Projects

UCI Rocket Project

Onboard GoPro footage from Spaceport America Competition. Successful flight and recovery to 7,500 ft apogee.

Successful data collection and validation of motor performance. Thrust derived from accelerometer data.

3D Printed GoPro camera mount in PETG. Design optimized through CFD simulations.

Cubesat shelves to house electronics. The cubesat uses an Arduino and I2C sensors to record pressure, temperature, humidity, and IMU data to a SD card.

Avionics bay features removable sleds to mount electronics that allows individual components to be tested easily. The avionics was 3D printed out of PETG, and uses heat set inserts to mount sleds.

Flapping Wing
Micro Air Vehicle

Responsible for structural design as well as electronics/software research and implementation for the FWMAV research project at UCI. This project is developing a "quadflapper" that aims to emulate the flight characteristics of birds/insects.

Successful test flight of the "Beta" quadflapper.
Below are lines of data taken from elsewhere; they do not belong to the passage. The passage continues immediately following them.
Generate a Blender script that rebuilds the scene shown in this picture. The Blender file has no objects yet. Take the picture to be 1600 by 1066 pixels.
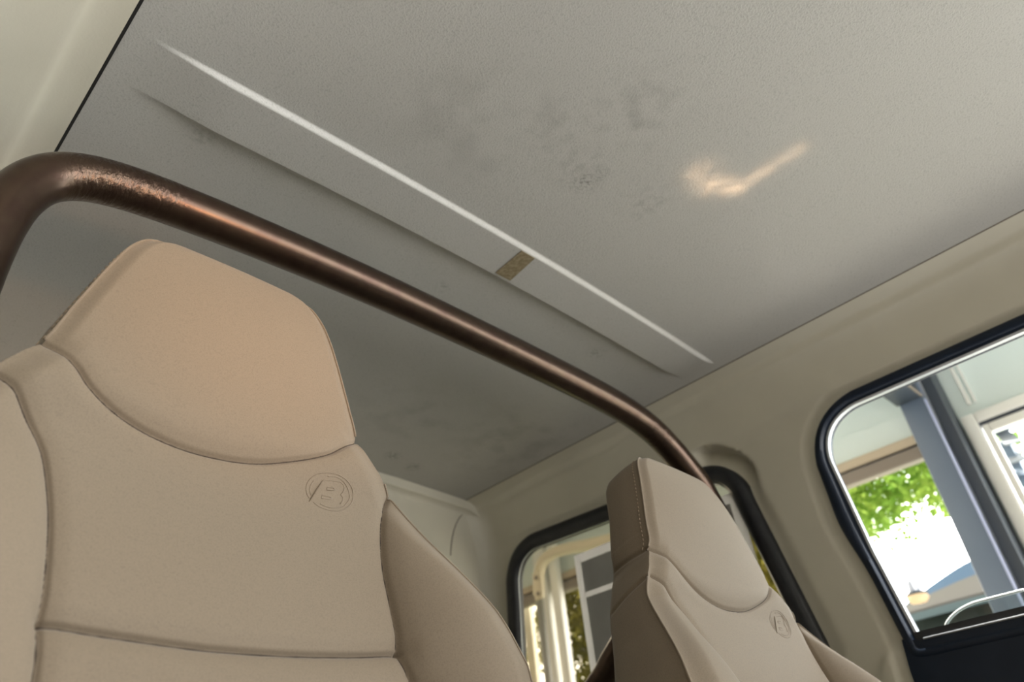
import bpy, math, random
import numpy as np
from mathutils import Vector, Matrix

S = bpy.context.scene
COL = S.collection
random.seed(7)
ZO = 1.05                       # height of the phone above the ground; all shapes below are given relative to the phone

# ------------------------------------------------------------------ camera
F = 1142.54
M = np.array([[0.7161954, -0.69116894, -0.09669351],
              [0.33553592, 0.46249693, -0.82067792],
              [0.61194754, 0.55532161, 0.56315018]])      # rows: image right, image down, view direction
cam = bpy.data.cameras.new('camera')
cam.sensor_fit = 'HORIZONTAL'; cam.sensor_width = 36.0; cam.lens = F / 1600 * 36
cam.clip_start = 0.01; cam.clip_end = 200
cam.dof.use_dof = True; cam.dof.focus_distance = 0.74; cam.dof.aperture_fstop = 5.7
camo = bpy.data.objects.new('camera', cam); COL.objects.link(camo)
R3 = Matrix((M[0], -M[1], -M[2])).transposed()
camo.matrix_world = Matrix.Translation((0, 0, ZO)) @ R3.to_4x4()
S.camera = camo

# ------------------------------------------------------------------ view + sky + sun
S.view_settings.view_transform = 'Standard'; S.view_settings.look = 'None'
S.view_settings.gamma = 1; S.view_settings.use_curve_mapping = False
S.view_settings.exposure = 0.0

W = bpy.data.worlds.new('sky'); S.world = W; W.use_nodes = True
nt = W.node_tree; nt.nodes.clear()
def N(nt, t, **k):
    n = nt.nodes.new(t)
    for a, b in k.items():
        if a in n.inputs: n.inputs[a].default_value = b
        else: setattr(n, a, b)
    return n
def L(nt, a, b): nt.links.new(a, b)
tc = N(nt, 'ShaderNodeTexCoord'); sx = N(nt, 'ShaderNodeSeparateXYZ'); L(nt, tc.outputs['Generated'], sx.inputs[0])
def ramp(nt, src, stops, a, b):
    m = N(nt, 'ShaderNodeMapRange'); L(nt, src, m.inputs[0])
    m.inputs[1].default_value = a; m.inputs[2].default_value = b
    r = N(nt, 'ShaderNodeValToRGB'); L(nt, m.outputs[0], r.inputs[0])
    e = r.color_ramp.elements
    while len(e) < len(stops): e.new(0.5)
    for q, (p, c) in zip(e, stops): q.position = p; q.color = (*c, 1)
    return r.outputs[0]
def mul(nt, a, b):
    m = N(nt, 'ShaderNodeMix', data_type='RGBA', blend_type='MULTIPLY'); m.inputs[0].default_value = 1
    L(nt, a, m.inputs[6]); L(nt, b, m.inputs[7]); return m.outputs[2]
# brightest from ahead and to the right; dimmest ahead-left, where the photographer's body closes the near window
UX = [(0, (0.05, 0.042, 0.03)), (0.12, (0.08, 0.07, 0.05)), (0.33, (0.33, 0.316, 0.285)), (0.5, (0.70, 0.70, 0.70)), (0.66, (1.9, 1.92, 1.95)), (1, (1.3, 1.35, 1.45))]
UY = [(0, (1.0, 0.99, 0.97)), (0.5, (0.9, 0.88, 0.84)), (1, (1.1, 0.98, 0.76))]                                     # from ahead of the car to behind it
LX = [(0, (0.06, 0.05, 0.035)), (0.12, (0.10, 0.09, 0.07)), (0.33, (0.70, 0.69, 0.66)), (0.5, (1.0, 1.0, 1.0)), (0.66, (1.45, 1.48, 1.54)), (1, (1.2, 1.25, 1.35))]      # sunlit paving
LY = [(0, (1.0, 1.0, 1.0)), (0.45, (0.8, 0.8, 0.79)), (0.56, (0.12, 0.115, 0.10)), (1, (0.03, 0.028, 0.023))]
dt = N(nt, 'ShaderNodeVectorMath', operation='DOT_PRODUCT'); L(nt, tc.outputs['Generated'], dt.inputs[0]); dt.inputs[1].default_value = (0.94, 0.34, 0)
up = mul(nt, ramp(nt, dt.outputs['Value'], UX, -1, 1), ramp(nt, sx.outputs[1], UY, -1, 1))
lo = mul(nt, ramp(nt, dt.outputs['Value'], LX, -1, 1), ramp(nt, sx.outputs[1], LY, -1, 1))
zf = N(nt, 'ShaderNodeMapRange', interpolation_type='SMOOTHSTEP'); L(nt, sx.outputs[2], zf.inputs[0]); zf.inputs[1].default_value = -0.12; zf.inputs[2].default_value = 0.12
wm = N(nt, 'ShaderNodeMix', data_type='RGBA'); L(nt, zf.outputs[0], wm.inputs[0]); L(nt, lo, wm.inputs[6]); L(nt, up, wm.inputs[7])
bg = N(nt, 'ShaderNodeBackground'); L(nt, wm.outputs[2], bg.inputs[0]); bg.inputs[1].default_value = 7.6
L(nt, bg.outputs[0], N(nt, 'ShaderNodeOutputWorld').inputs[0])

sd = bpy.data.lights.new('sun', 'SUN'); sd.energy = 13; sd.angle = 0.01; sd.color = (1, 0.97, 0.92)
so = bpy.data.objects.new('sun', sd); COL.objects.link(so)
so.rotation_euler = Vector((-0.12, 0.15, -1)).to_track_quat('-Z', 'Y').to_euler()

def portal(name, c, d, sx_, sy_):
    l = bpy.data.lights.new(name, 'AREA'); l.shape = 'RECTANGLE'; l.size = sx_; l.size_y = sy_; l.cycles.is_portal = True
    o = bpy.data.objects.new(name, l); COL.objects.link(o); o.location = (c[0], c[1], c[2] + ZO)
    o.rotation_euler = Vector(d).to_track_quat('-Z', 'Y').to_euler()
portal('windshield_portal', (0.65, -0.85, 0.30), (0, 1, 0), 1.5, 1.0)
portal('right_window_portal', (1.5, -0.05, 0.40), (-1, 0, 0), 1.3, 0.6)
portal('left_window_portal', (-0.22, -0.05, 0.40), (1, 0, 0), 1.3, 0.6)

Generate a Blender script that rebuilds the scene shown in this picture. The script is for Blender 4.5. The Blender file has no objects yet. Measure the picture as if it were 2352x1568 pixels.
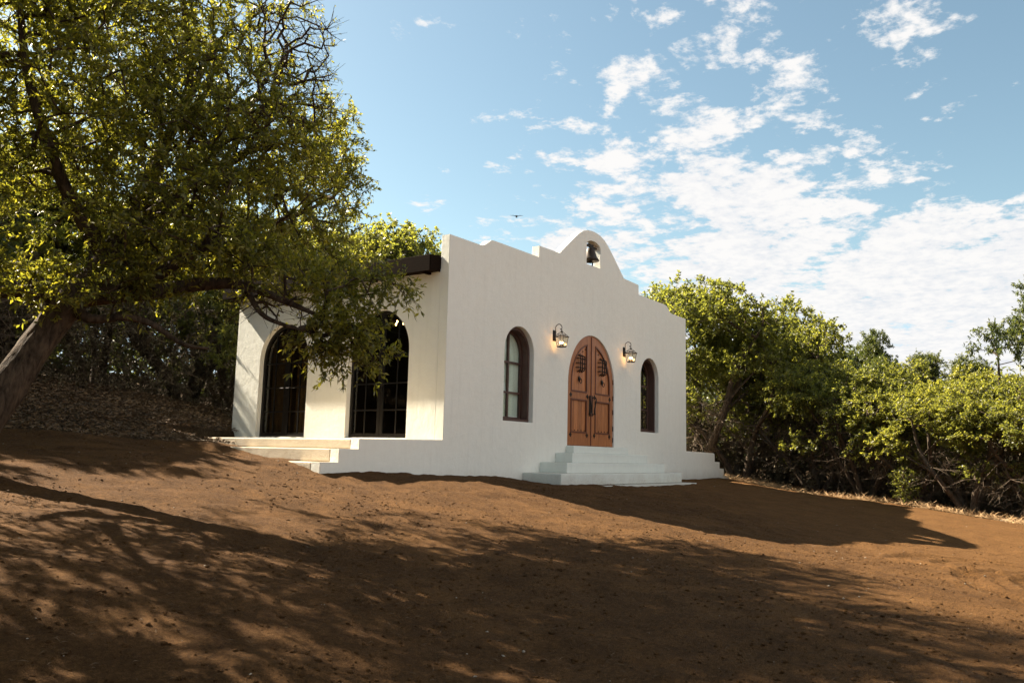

The complete quadflapper weighs 220 grams and is able to fly with a flapping frequency of 30Hz.

Designed and manufactured extremely lightweight frame and chassis that reduced over 60g from previous iteration while increasing rigidity through carbon fiber truss design.

Designed a vertical test bed that proved flight with the Beta mechanism was achievable. This also functioned as a controlled test bed to allow for more reliable PID tuning that greatly increased stability.

Precision Soldering completed on the micro flight controller for receiver, capacitor, battery connection, and motor connections.

Pneumatic Autonomous Robot

Mechanical Design and Fabrication lead for an autonomous robot that derives its propulsion from a single piston inside powered the air in the tire held above.

Designed rack and pinion gear train that converts the linear motion of the piston to rotational motion of the rear axle. A one way bearing in the driven gear ensures only forward rotation.

Competed CAD including all electronics and pneumatics. The design is assembled with easy access screws and nuts that allows for quick disassembly for tweaking any parts of the steering or propulsion.

Completed fabrication with 3 layer design that allowed for easy access of electronics. Heavily utilized laser cutting and 3D printing to manufacture precise parts in the frame and propulsion.